Contrary to the Supreme Court's determination, the plaintiff Giovanni Cali (hereinafter Giovanni) failed to satisfy his prima facie burden of establishing his entitlement to judgment as a matter of law (see Alvarez v Prospect Hosp., 68 NY2d 320 [1986]). Viewing the evidence submitted in support of the plaintiffs' motion in the light most favorable to the nonmoving party (see Fundamental Portfolio Advisors, Inc. v Tocqueville Asset Mgt., L.P., 7 NY3d 96, 105-106 [2006]; Marine Midland Bank v Dino & Artie's Automatic Transmission Co., 168 AD2d 610 [1990]), there is a triable issue of fact as to whether comparative negligence on Giovanni's part contributed to the subject motor vehicle accident (see Eastmond v Wen Po Wong, 300 AD2d 344 [2002]). Although the defendant's direction of travel was controlled by a stop sign at the intersection where the accident occurred, Giovanni's affidavit, submitted in support of the motion, did not establish, as a matter of law, that Giovanni was free from comparative negligence (see Sale v Lee, 49 AD3d 854 [2008]; Scibelli v Hopchick, 27 AD3d 720 [2006]; Hernandez v Bestway Beer & Soda Distrib., 301 AD2d 381 [2003]; Eastmond v Wen Po Wong, 300 AD2d 344 [2002]; Millus v Milford, 289 AD2d 543 [2001]; King v Washburn, 273 AD2d 725 [2000]).

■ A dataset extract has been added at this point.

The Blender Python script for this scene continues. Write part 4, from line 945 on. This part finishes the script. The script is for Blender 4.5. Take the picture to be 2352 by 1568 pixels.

Since the plaintiffs failed to meet their burden as the movants, we need not review the sufficiency of the defendants' opposition papers (see Winegrad v New York Univ. Med. Ctr., 64 NY2d 851 [1985]; Valore v McIntosh, 8 AD3d 662 [2004]).

Accordingly, the plaintiffs' motion for summary judgment on the issue of liability should have been denied. Mastro, J.P., Belen, Hall and Austin, JJ., concur.